When you think about it, Carry On My Wayward Son is very poor parenting advice. It should be more Reign It In Douchebag You’re Upsetting Your Mom but that wouldn’t sell records I suppose.
Please stop telling dirty jokes at the office. It’s inappropriate, and you’re talking too softly for me to hear the punchlines.
I fixed the internet, am tech genius
*turned the WiFi router off and on and now it’s working
Pretty woman, the kind that don’t eat meat
Pretty woman, the kind that likes to hug trees
Ohoh what can I do? She’s making me eat vegan food
Tonight’s parenting lesson:
If a 2-year-old says, “I’m going to puke,” FOR THE LOVE OF GOD DON’T CALL HER BLUFF.
I need a shower.
You don’t need flavored coffee. It already has a flavor. Coffee.
Hate it when all of Asia tells me that I exaggerate things.
[First day as a Waiter]
Customer: Waiter, my fish has glass in it.
Me: Probably what killed it.
There’s no 5 second rule at my house.
The dog is much quicker than that.
I bet deaf people scare the shit out of bank tellers when they hand them a note.
Teenaged girls post pics of their bodies and they’re ‘sexy.’
I post pics of my bodies and I’m a ‘Serial Killer.’
WIFE (noticing lipstick on my collar): have you been kissing another woman?
ME: uhh
MY DOG (with bright pink lips): go on, tell her
[bank robbery]
Me: this is a hold up
[later at the police station]
Cop: wait, so you weren’t one of the robbers?
Me: [just likes to say what things are] this is a police station
Got fired as a detective.
I have no clue why
If a tree falls on your ex in the woods and no one’s around to hear it, you should probably still get rid of the chainsaw.
Glad I spent all this money on Bath & Body Works body wash just to make my wash cloths smell nice
My heart say “Yes”
But my mom says “No”
Bank: your credit card payment is late
Me: your imaginary financial system is illegitimate
Bank: what
Me: nothing what do I owe
I’m an ass man, myself. 100% ass.
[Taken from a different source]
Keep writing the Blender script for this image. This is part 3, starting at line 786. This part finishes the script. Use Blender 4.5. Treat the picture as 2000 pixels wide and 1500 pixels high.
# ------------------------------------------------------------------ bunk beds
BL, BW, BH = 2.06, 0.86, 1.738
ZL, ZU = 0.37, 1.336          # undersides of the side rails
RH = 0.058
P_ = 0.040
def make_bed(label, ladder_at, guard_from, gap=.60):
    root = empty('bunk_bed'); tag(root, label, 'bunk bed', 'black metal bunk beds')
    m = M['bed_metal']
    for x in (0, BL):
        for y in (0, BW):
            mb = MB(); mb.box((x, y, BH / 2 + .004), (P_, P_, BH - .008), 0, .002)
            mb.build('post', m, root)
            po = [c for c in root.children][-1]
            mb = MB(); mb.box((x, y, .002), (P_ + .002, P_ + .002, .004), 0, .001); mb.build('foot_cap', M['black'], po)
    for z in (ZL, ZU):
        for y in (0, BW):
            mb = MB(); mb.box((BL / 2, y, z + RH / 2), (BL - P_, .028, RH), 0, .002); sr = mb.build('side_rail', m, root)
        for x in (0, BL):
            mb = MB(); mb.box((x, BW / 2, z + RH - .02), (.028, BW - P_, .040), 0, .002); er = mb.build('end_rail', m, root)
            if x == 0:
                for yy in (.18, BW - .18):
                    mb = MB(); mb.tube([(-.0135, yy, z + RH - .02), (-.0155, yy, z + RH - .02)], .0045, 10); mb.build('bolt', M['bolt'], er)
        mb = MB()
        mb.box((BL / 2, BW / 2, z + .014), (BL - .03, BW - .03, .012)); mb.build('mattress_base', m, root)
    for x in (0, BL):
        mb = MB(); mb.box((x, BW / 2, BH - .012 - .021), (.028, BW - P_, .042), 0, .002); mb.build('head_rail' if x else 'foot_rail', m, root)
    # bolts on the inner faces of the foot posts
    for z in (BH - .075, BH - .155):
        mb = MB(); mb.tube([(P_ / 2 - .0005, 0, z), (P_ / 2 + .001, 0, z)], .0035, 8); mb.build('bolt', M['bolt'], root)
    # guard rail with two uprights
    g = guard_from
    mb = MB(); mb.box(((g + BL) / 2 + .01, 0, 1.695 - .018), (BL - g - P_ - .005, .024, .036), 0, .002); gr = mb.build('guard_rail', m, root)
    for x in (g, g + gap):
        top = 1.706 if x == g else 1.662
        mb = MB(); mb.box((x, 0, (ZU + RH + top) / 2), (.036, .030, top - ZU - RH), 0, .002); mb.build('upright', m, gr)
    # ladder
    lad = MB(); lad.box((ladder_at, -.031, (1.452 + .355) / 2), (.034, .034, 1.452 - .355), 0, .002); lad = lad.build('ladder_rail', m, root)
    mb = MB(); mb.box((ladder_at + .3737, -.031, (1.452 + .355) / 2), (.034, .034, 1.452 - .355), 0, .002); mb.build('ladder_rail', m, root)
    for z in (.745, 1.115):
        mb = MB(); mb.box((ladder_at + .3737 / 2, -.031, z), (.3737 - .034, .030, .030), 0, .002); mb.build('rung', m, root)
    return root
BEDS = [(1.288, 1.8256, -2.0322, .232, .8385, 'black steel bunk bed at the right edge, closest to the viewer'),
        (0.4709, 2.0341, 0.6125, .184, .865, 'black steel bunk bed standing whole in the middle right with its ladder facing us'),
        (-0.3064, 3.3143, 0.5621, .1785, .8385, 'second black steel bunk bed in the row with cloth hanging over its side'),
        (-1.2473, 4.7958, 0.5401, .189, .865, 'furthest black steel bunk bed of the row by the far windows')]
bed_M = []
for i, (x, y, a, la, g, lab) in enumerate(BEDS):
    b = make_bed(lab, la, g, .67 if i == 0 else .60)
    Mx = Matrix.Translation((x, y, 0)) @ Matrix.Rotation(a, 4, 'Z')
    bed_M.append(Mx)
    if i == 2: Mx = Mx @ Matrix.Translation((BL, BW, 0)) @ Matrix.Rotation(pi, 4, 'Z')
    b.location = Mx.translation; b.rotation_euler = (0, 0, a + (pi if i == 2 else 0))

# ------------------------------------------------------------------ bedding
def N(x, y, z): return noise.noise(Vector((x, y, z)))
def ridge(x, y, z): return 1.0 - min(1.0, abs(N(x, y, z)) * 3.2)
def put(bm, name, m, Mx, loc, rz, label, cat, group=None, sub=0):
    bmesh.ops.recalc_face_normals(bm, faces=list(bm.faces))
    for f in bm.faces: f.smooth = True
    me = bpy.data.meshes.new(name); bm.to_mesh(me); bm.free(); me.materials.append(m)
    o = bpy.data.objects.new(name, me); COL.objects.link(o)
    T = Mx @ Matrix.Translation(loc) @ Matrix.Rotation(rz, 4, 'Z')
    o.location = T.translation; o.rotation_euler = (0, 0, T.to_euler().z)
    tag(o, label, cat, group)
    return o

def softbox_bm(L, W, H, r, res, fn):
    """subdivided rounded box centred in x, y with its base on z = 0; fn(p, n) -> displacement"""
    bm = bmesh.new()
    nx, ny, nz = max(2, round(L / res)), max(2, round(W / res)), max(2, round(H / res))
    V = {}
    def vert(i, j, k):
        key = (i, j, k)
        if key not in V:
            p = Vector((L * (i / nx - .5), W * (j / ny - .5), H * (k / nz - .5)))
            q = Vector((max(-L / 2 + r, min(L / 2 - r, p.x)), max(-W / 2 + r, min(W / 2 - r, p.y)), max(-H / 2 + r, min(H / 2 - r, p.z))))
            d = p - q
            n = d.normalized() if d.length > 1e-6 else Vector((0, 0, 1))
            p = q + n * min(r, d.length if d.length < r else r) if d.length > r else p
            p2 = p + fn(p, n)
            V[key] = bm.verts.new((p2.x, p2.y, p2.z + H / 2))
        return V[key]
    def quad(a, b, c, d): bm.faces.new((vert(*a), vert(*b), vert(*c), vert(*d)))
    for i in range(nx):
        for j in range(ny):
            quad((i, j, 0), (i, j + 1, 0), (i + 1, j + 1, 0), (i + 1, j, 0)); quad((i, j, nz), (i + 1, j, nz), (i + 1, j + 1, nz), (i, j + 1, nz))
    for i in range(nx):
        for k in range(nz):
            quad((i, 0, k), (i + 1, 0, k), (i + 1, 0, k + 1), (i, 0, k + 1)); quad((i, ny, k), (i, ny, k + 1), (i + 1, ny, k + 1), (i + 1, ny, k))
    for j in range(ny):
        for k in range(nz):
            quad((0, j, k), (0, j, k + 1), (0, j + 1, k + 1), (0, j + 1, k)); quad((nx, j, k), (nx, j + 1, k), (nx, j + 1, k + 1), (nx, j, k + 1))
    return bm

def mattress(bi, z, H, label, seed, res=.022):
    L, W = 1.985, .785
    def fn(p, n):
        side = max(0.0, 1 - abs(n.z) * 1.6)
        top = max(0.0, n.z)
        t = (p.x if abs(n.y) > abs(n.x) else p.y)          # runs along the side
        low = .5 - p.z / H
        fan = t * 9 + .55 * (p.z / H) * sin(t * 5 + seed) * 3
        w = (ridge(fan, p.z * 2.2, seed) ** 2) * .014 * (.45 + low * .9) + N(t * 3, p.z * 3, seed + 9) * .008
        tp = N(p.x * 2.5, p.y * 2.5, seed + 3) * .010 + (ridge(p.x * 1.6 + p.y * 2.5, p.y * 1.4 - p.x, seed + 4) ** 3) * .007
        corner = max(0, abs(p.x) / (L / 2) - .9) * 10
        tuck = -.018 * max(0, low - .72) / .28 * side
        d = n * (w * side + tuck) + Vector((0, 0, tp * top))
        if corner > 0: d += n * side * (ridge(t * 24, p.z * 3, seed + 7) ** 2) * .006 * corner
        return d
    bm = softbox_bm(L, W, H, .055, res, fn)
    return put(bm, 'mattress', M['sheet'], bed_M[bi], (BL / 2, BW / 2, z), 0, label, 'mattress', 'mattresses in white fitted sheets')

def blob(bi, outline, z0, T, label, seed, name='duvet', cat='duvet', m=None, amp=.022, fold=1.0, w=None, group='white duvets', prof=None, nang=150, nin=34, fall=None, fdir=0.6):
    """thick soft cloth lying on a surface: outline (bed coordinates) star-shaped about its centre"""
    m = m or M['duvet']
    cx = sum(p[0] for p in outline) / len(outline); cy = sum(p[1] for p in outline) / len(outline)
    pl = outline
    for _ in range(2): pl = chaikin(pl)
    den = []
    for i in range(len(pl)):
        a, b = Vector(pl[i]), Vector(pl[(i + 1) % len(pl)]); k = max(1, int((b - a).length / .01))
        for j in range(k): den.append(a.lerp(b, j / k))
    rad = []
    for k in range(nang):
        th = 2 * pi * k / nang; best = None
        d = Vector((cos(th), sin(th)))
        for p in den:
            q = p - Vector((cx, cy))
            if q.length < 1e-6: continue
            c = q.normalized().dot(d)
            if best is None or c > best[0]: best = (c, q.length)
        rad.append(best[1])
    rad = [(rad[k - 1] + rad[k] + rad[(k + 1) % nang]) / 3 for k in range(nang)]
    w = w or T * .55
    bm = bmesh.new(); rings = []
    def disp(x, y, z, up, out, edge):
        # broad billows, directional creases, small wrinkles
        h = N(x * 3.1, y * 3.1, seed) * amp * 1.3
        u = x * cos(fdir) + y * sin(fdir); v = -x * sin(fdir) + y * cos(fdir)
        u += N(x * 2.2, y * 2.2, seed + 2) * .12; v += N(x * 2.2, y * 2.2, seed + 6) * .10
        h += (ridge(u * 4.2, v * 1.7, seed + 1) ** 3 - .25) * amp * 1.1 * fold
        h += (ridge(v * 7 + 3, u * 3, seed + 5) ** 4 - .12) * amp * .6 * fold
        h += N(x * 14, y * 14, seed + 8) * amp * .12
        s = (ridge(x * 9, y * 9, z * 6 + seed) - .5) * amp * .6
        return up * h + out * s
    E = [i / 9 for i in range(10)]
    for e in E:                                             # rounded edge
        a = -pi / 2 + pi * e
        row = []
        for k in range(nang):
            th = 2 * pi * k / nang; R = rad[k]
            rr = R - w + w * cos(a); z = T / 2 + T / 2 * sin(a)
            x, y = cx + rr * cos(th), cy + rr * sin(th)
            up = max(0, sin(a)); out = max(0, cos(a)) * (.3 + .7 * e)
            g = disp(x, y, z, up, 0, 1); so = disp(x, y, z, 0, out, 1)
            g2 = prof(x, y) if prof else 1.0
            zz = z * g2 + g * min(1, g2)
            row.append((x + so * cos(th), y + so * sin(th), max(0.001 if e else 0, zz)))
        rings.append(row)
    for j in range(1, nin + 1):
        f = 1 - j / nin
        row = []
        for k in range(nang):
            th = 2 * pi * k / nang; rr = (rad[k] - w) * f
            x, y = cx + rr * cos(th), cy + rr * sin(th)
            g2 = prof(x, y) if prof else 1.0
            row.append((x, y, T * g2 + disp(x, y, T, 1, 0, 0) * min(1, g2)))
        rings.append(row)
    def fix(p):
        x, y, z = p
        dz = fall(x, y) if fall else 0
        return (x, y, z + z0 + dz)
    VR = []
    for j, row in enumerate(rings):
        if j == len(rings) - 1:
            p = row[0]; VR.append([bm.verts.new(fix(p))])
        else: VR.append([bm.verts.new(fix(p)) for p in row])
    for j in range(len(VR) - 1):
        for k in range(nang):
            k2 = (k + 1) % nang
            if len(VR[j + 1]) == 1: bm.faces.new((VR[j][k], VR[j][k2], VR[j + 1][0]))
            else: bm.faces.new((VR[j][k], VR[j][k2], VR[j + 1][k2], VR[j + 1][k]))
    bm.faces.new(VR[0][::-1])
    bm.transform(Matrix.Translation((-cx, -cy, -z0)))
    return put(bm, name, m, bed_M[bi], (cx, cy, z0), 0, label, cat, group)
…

Made of ass & butts & that’s it. This thing that looks like a face? Ass. These fists? Little butts. Hi.
CAR SALESMAN: Check out the reclining seats.
ME: Oh this baby is gonna get some action *winks*
[Cut to me asleep in car on my lunch break]
Me: can we stop by my house so I can grab my pillow & my phone charger? It’s like 10 minutes from here
Arresting officer: no
Watch out for scammers…if you see my profile pic or name asking for money and nudes, that’s not me. I’d only ask for nudes and recipes
Spent morning at the farmers market carefully selecting fruits and vegetables to throw away next Saturday.
I’m never gonna tell the person I’m meeting up with that you said hi.
I just want someone who will treat me like a lady and hold the refrigerator door open for me.
I was on the fence about starting a new diet, but then the fence broke.